The Public Utilities Commission, voting 3-2 on Thursday after months of delay and debate, chose to let hundreds of customers who signed energy deals before Sept. 20, 2001, retain those contracts. Customers include the University of California, McDonald’s, factories and industrial plants, who say they’ve saved thousands, even millions, of dollars on their energy bills as a result.

“What we are attempting to do is create a standstill situation,” said Commissioner Jeff Brown, who sponsored the measure.

Thursday’s decision means the California businesses and institutions that bought from competing energy sellers won’t have to pay among the most expensive electric rates in the country.

“I think it’s in the best interest of the state,” said Dan Douglass, counsel for the Western Power Trading Forum and the Alliance for Retail Energy Markets. “It will permit customers to continue to have the right to choose their energy supplier while at the same time ensuring that there are no cost shifts that unfairly burden those customers that opted not to choose.”

Consumer advocates and lawmakers counter that millions of California residents and small businesses didn’t have the clout to negotiate cheaper power deals, and could get stuck with an unfairly large portion of the state’s multibillion dollar power-buying debt unless businesses are forced to pay their share.
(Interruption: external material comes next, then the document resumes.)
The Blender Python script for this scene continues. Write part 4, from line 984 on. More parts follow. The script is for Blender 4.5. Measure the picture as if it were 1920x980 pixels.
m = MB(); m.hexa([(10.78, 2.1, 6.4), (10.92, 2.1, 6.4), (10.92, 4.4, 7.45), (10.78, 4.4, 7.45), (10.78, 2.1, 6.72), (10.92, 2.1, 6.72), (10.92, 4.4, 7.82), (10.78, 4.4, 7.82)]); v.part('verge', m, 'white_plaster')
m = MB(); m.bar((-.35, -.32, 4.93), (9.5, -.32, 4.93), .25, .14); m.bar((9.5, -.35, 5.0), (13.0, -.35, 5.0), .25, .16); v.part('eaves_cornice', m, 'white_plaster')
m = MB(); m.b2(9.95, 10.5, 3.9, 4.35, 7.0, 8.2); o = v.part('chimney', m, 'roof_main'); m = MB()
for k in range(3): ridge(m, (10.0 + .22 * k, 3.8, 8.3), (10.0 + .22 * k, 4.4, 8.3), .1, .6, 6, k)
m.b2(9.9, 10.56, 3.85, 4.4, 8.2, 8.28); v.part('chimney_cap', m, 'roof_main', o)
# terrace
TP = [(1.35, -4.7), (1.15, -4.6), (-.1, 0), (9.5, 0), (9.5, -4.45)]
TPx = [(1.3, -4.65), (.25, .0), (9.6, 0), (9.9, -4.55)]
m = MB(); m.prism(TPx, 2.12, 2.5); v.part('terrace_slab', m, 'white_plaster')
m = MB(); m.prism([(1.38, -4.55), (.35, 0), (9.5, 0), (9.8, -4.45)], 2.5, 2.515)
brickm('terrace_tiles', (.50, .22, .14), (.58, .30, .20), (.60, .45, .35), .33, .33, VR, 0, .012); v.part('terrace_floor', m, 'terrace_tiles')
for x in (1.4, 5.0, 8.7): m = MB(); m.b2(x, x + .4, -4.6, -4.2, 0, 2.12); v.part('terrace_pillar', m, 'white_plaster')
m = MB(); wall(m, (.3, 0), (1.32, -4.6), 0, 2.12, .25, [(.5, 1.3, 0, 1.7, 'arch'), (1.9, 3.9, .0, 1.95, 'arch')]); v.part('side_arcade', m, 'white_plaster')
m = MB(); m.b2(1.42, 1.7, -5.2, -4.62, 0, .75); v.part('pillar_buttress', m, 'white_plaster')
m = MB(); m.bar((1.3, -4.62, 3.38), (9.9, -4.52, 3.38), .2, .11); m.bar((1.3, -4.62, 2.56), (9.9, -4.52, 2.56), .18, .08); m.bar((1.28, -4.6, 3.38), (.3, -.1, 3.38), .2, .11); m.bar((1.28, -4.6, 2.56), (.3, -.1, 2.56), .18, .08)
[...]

“It wouldn’t surprise me one iota to see a business that’s been handed the keys to the candy store with this decision challenge the PUC‘s legal authority to impose a subsidy repayment schedule in the future,” said Sen. Debra Bowen, D-Marina del Rey and head of the Senate energy committee.

The PUC “should not have done that until there was a guarantee that the residential and small business users’ rates will not go up as a result of this,” said Sen. John Burton, D-San Francisco.

While the Legislature’s February 2001 law left it up to the PUC to decide when to stop customers from shopping around for electricity, no one thought the commission would wait so long and that so many customers would switch to competing energy sellers in the process, said Doug Heller of the Foundation for Taxpayer and Consumer Rights.

“The state law that allowed the state to buy power said the state PUC should ban direct access to protect against this exact problem,” Heller said. “They’re allowing the very same businesses that pushed for deregulation to escape the problems that resulted from deregulation.”

The PUC had spent months debating the issue. A recent change on the commission gave supporters of direct access the extra vote they needed Thursday to approve the plan, despite a written request from Bowen, Burton and fellow Democratic Sen. Byron Sher to delay the vote.

In a nod to their letter, Brown promised the PUC would consider charging direct access customers an “exit fee” to ensure they pay some portion of the debt. If the PUC can’t wrangle an exit fee, Brown said the decision allows it to reconsider a retroactive ban on those energy-buying arrangements.

The recent change on the PUC left commission president Loretta Lynch without a majority of votes in Thursday’s debate.

Lynch who had hoped to delay voting on the measure until next month, said the commission’s role is to carry out and enforce the law, not to interpret it. Lynch and Carl Wood both voted to end competition, saying the commission must heed the Legislature’s year-old request to do so.

But Brown, Henry Duque and Gov. Gray Davis‘ recent appointee, Michael Peevey, overruled Lynch’s hold on the measure. They said it’s better for the state’s economy if rules and regulations are consistent.

“There’s a principle that’s terribly important to the economy of any state, and that’s regulatory consistency,” Brown argued. “You cannot turn it on and turn it off at short intervals.”